Saturday, March 31, 2012

Buying Existing Business

An alternative to organizing a business from the ground up is to purchase an existing business. Many entrepreneurs prefer this method of becoming small business owners.  I will give you some advantages and disadvantages of purchasing an existing business.  The following are some reasons that buying a business may be an attractive alternative.
Reduction of Risk: Uncertainty about the extent of consumer demand can be eliminated to a certain degree by examining past results of an existing business. Therefore with, with proper investigation, the risk associated with purchasing a small business should be less than with a business started from scratch.  
Reduction of Time and Set-up Expenses: In an existing business, physical facilities such as building and equipment are already in place. The product or service is already being produced and distributed. Financial relationships and other important contacts have also been established. Each of these areas not only takes time to plan and organize, but can be costly if unforeseen circumstances arise. Examples of such circumstances include lack of demand for the product or service, construction problems, production difficulties, and legal complications. Purchasing an existing business can minimize these potential problems.   
Reduction of Competition: Purchasing an existing business can eliminate a potential competitor. This motive may be an especially important consideration in a fairly stable market with only a few well-established competitors. Breaking into such a market with a totally new business may be difficult, and the potential small business owner should investigate the possibility of purchasing rather than organizing.  
Capitalization of Business Strength: Often a business for sale has a competitive strength that would be difficult to duplicate with a new firm. For example, the location of the business, a very important consideration in the retail and some service industries, may be excellent. Personnel, technology, or even the physical facilities of the business may be superior to those of competing firms. In such situations, buying a business that offers these advantages may be an attractive alternative.
Possible Assistance from the Previous Owner: The previous owner may be willing to work for the purchaser of the business, or at least provide some assistance for a short time following the purchase. This type of help can be invaluable to the owner.
 Easier Planning: Financial and market planning for a business is much easier when historical records are available. This information is not available for start-up business. When approaching lenders or investors, projections from actual results of an existing business may generate more confidence than untested estimates.

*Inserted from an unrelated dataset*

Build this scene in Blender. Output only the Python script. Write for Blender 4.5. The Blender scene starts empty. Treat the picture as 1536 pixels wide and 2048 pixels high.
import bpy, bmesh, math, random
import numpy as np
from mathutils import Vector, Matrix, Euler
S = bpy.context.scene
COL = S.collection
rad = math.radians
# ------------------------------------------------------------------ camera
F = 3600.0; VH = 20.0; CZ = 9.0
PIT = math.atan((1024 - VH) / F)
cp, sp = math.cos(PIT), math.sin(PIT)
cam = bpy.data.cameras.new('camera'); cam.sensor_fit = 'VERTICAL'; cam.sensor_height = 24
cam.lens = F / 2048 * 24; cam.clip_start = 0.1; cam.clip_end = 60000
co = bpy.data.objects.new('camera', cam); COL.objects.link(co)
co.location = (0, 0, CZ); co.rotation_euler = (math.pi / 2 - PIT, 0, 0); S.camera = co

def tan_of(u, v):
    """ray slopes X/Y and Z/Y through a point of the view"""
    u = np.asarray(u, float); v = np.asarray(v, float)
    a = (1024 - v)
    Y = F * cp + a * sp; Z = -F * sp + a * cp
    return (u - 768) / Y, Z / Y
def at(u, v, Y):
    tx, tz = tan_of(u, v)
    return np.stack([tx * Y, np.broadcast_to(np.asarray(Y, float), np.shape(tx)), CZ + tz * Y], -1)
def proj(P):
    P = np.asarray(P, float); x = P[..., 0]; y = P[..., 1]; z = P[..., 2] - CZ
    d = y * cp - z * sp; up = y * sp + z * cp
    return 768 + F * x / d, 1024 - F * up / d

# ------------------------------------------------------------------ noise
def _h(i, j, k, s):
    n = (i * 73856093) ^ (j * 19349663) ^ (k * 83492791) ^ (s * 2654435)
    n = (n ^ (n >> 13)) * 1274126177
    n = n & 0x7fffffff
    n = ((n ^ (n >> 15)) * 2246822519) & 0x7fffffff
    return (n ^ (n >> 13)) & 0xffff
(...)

A prospective purchaser should also be aware of the potential disadvantages of purchasing a business. Many of these problems concern the condition of the assets and other aspects of the business. 
Physical Facilities: The building and equipment may be old, obsolete, or below current standards. In addition, they may not be completely paid for or may have charges or liens against them. If the prospective buyer is unfamiliar with how to evaluate the condition of such facilities, he or she should enlist the services of a professional appraiser.
 Personnel: The business’s employees may be incompetent or unmotivated. They may also resist the new ownership and reduce their productivity or even quit once the transfer of ownership is completed. The potential buyer is well advised to visit with current employees to ascertain their attitudes towards change.
 Inventory: The inventory may be obsolete or hard to sell. This factor may be especially critical in a retail store or high-technology firm. The age of inventory can be determined through internal records or by price-tag coding.
 Account Receivable: The outstanding accounts may be uncollectible or at least costly and time-consuming to collect. An evaluation of the length of time these accounts have been outstanding can be helpful in evaluating this potential problem.
 Financial Condition: The financial health of the business may be deteriorating or less positive than it appears in the financial statements. Always conducts an in-depth evaluation of the firm’s financial condition before purchase. 
 Market: The market for the business’s product or service may be deteriorating, or a strong new competitor may be about to enter the market. In addition, factors such as the economic state, interest rates, or government policy could adversely affect market.
 Decisions about Price: The prospective owner may have difficulty negotiating a price to pay for the business or evaluating the fairness of the listed price.

Many of the above potential problems associated with buying a business can be uncovered through a detailed investigation of the operations of the business before purchase.